Splinks
Alex Fischgenow started as a network architect and project manager across Eastern Europe and South Africa. In 2014, he was invited to work as a network architect in South Africa, where he discovered a booming market of emerging internet service providers trying to compete with giants like AT&T and Vodacom. When his contract ended in 2016, he and his co-founder saw the gap: these small providers had no unified software to manage their operations. They decided to build it.
Splinks launched in 2016 as a bootstrapped venture with four co-founders—including the main developer who had 48% equity, Alex with 20%, another partner with 24%, and a silent financial partner with 8%. The team deliberately reinvested profits rather than taking large dividends. By 2020, they hit $1M in revenue. They doubled to $2M in 2021, then reached $3M by the time of this interview, showing consistent year-over-year growth of around 70%.
Alex built Splinks specifically for small and medium-sized internet providers in emerging markets. The product consolidated everything into one place: billing and payment collections, ticketing, job scheduling, and network management. Customers paid an average of $350 per month, or roughly $4,200 annually. By the time of this interview, Splinks served 700 paying customers across 50 countries. The company added about 15 new customers per month with churn so low that losing two customers was considered normal—and even those were usually failed onboardings.
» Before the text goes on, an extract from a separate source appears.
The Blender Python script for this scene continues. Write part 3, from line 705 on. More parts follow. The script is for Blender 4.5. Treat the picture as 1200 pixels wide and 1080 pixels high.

Alex invested heavily in brand-building and a lean but effective go-to-market strategy. He employed just two full-time marketing professionals and two quota-carrying sales reps, each targeting $1,000 in monthly recurring revenue. Sales reps earned a base salary of around $3,000 per month (varying by geography) plus 3-5% commission on annual revenue closed. Paid advertising was minimal—roughly $4,000 per month—because the niche was small and direct outreach proved more efficient. The team used Jira for project management and dogfooded their own product internally.
With 50 employees (35 engineers) and a strong unit economics model, Splinks was considering expansion. They'd launched new sub-products and were actively entering markets they hadn't previously served, including rural parts of the United States where internet service providers faced similar challenges to their emerging-market customers. Alex was hesitant about raising capital until new products and markets proved themselves, preferring to "get the numbers first" over the next two to three months. If growth continued, they'd consider fundraising, but bootstrapping remained the priority.